Da der Umbau der Kältezentrale bei laufender Produktion stattfand, hatte Unilever dadurch keine Produktionsausfälle zu verzeichnen. Arbeiten an den Medienkreisläufen, das Einstellen der Regelung und Testläufe konnten an produktionsfreien Wochenende erfolgen, wenn die Fertigung ohnehin von Samstagnachmittag bis Sonntagnacht stillstand. Nur anlässlich der Inbetriebnahme Ende des Jahres 2010 war eine kurze Produktionsunterbrechung nötig. Dass die Kälte-Wärme-Kopplung zugleich Platz schuf, indem sie Kesselkapazität überflüssig machte, kam Unilever entgegen.

Nicht zuletzt wegen der Add-on-Wärmepumpe ist die Margarinefertigung in Rotterdam von herausragender Effizienz. Zusammen mit anderen Maßnahmen gelang es Unilever, in dem Werk einen spezifischen Energieverbrauch umzusetzen, der zu den besten von allen Margarinefabriken gehört.
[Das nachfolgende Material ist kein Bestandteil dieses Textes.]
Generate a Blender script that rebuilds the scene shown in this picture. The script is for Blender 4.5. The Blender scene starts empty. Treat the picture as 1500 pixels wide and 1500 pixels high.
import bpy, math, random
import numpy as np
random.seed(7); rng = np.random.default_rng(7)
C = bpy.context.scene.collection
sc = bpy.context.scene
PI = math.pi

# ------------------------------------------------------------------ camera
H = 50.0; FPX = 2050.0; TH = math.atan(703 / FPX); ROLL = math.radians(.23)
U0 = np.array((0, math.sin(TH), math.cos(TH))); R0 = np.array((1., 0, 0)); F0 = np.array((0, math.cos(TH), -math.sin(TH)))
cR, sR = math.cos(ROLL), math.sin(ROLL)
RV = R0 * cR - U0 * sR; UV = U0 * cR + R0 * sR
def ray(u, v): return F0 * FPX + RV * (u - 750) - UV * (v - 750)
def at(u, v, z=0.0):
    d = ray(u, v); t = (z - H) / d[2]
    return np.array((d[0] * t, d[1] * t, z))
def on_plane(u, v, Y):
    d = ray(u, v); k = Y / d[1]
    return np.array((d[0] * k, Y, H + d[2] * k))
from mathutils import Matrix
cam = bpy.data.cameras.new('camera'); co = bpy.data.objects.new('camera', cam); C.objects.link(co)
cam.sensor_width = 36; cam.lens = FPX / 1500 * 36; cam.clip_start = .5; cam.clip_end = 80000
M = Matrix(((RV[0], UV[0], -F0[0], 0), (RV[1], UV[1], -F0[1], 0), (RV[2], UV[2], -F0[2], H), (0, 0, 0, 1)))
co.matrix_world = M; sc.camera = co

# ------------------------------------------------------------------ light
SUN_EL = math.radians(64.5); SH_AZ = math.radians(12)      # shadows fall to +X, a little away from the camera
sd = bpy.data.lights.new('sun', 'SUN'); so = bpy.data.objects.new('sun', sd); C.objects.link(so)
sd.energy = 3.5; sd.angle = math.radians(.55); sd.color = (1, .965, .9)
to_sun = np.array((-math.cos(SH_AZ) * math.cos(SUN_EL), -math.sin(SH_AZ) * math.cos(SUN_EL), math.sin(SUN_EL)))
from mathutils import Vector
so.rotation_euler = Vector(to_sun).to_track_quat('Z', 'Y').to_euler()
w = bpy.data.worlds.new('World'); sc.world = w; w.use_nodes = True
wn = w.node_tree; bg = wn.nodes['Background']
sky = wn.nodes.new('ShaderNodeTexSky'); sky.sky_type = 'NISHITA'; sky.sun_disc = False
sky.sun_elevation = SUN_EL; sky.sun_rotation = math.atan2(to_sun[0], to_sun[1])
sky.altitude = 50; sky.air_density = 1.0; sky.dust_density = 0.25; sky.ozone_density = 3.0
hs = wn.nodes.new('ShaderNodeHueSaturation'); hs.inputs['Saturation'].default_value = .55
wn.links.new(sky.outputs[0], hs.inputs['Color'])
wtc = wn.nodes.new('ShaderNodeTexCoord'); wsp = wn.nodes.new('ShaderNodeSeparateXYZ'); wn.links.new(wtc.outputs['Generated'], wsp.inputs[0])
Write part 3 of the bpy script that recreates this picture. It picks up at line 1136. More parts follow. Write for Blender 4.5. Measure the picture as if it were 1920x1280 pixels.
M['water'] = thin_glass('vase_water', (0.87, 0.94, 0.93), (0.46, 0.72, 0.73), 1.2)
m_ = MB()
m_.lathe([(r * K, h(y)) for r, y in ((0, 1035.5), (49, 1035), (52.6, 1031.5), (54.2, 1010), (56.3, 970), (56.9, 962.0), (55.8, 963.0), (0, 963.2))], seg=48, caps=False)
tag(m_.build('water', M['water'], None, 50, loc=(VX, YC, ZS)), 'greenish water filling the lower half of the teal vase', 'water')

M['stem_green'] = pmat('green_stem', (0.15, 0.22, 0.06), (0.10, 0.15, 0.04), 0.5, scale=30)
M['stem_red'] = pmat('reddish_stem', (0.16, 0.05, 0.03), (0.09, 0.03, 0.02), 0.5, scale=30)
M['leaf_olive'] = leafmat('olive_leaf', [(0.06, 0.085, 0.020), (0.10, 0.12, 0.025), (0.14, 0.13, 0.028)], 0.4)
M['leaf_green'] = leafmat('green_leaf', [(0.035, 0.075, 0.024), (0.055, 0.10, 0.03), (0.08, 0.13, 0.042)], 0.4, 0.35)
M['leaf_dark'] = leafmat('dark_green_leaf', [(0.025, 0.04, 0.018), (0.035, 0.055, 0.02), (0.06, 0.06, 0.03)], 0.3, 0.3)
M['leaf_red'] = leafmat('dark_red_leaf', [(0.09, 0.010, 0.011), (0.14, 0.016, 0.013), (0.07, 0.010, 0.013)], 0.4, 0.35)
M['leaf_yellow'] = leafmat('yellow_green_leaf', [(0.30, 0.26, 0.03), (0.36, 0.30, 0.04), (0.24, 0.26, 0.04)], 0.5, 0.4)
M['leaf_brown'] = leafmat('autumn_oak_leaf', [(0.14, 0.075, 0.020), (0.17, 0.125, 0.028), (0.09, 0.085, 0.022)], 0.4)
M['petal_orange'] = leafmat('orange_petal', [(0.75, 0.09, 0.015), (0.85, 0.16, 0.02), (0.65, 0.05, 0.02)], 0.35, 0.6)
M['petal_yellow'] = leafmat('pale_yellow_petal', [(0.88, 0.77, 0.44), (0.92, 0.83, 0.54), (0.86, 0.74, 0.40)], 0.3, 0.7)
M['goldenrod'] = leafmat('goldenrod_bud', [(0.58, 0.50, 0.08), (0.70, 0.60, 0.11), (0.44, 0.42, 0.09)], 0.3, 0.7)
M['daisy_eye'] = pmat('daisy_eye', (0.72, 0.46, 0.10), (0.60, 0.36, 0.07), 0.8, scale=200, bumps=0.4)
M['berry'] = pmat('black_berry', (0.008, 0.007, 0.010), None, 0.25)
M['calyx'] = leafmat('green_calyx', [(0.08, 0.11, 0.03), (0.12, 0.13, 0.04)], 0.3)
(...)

Die Vorteile der Add-on-Wärmepumpe können aber nicht nur die Produzenten von Streichfetten nutzen. Je nach Auslegung des Gesamtsystems lassen sich mit der Wärmepumpenlösung Wassertemperaturen über 80 °C erreichen. Dies war für die Anlage bei Unilever nicht sinnvoll, da der größte Teil des Warmwasserbedarfs auf der 65-Grad-Schiene besteht. In der Milchindustrie beispielsweise ist jedoch ein höheres Temperaturniveau für Pasteurisier-Anlagen gefragt. Ein weiteres nutzbringendes Anwendungsfeld für Add-on-Wärmepumpen ist die Fleischverarbeitung, wo die häufigen Reinigungsarbeiten einen hohen Verbrauch an heißem Wasser bewirken, die Produktionskette jedoch konsequentes Kühlen erfordert.

Add-on-Wärmepumpe erhielt
Kältepreis

Aufgrund der vielfältigen Einsatzmöglichkeiten und des hohen Einsparpotentials hat das Prinzip der Add-on-Wärmepumpe nicht nur bei Investoren Anklang gefunden, sondern wurde auch prämiert: Im Februar dieses Jahres verlieh die NVKL (Niederländische Vereinigung von Unternehmen auf dem Gebiet der Kältetechnik und Luftbehandlung) ihre „Koeltrofee“ an die GEA Refrigeration Netherlands N.V. Anlässlich des Wettbewerbs um den niederländischen Kältepreis gab das Unternehmen der Wärmepumpenlösung einen treffsicheren Namen: Wegen der Aufwertung von Abwärme zu Nutzenergie taufte es das System „Energy Enhancer“.